Though bracing, President Trump’s inaugural address was rooted in cold truths, as he dispensed with the customary idealism of inaugurals that are forgotten within a fortnight of the president being sworn in.

Trump’s inaugural was Jacksonian.

He was speaking to and for the forgotten Americans whose hopes he embodies, pledging to be their champion against those who abandon them in pursuit of higher, grander, nobler causes. Declared Trump:

“For too long, a small group in our nation’s capital has reaped the rewards of government while the people have borne the cost. Washington flourished, but the people did not share in its wealth. Politicians prospered, but the jobs left and the factories closed.”

Is this not true? American wages have stagnated as scores of thousands of factories were shut down or shipped abroad. Five of the six wealthiest counties in the U.S. today, measured by median household income, are the suburbs of Washington, D.C.

Inaugurals should lift us up, wailed the media, this was “dark.”

“We will no longer bleed and bankrupt our country for the benefit of others.”

And Trump did paint a grim picture—of “mothers and children trapped in poverty in our inner cities; rusted-out factories scattered like tombstones across the landscape of our nation; an education system flush with cash but which leaves our … students deprived of all knowledge, and the crime and the gangs and the drugs…”

But is this not also a reality of America 2017?

Indeed, it carries echoes of FDR’s second inaugural: “I see one-third of a nation ill-housed, ill-clad, ill-nourished. … The test of our progress is not whether we add more to the abundance of those who have much; it is whether we provide enough for those who have too little.”

Some of the recoil to Trump’s speech is surely traceable to an awareness by those covering and commenting upon it—that this was a searing indictment of them and their own ruling class.

With America’s political elite sitting behind him, Trump accused them of enriching “foreign industry,” not ours, of subsidizing other countries’ armies but neglecting our own, of defending other nation’s borders while leaving America’s borders unprotected.
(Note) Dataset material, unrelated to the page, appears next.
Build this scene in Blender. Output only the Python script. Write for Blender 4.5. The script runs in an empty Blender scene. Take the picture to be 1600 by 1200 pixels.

Then, in the line that will give his address its name in history, he declared: “From this day forward it’s going to be only America First.”

Prediction: Trump’s “America First” inaugural will be recalled as the most controversial, but will be among the most remembered.

What did Trump mean by “America First”?

“Every decision on trade, on taxes, on immigration, on foreign affairs will be made to benefit American workers and American families.”

What does it mean for the world?

“We will seek friendship and goodwill with the nations of the world, but we do so with the understanding that it is the right of other nations to put their own interests first. We do not seek to impose our way of life on anyone, but rather to let it shine as an example. We will shine for everyone to follow.”

Denounced as isolationism, this is in an old and great tradition.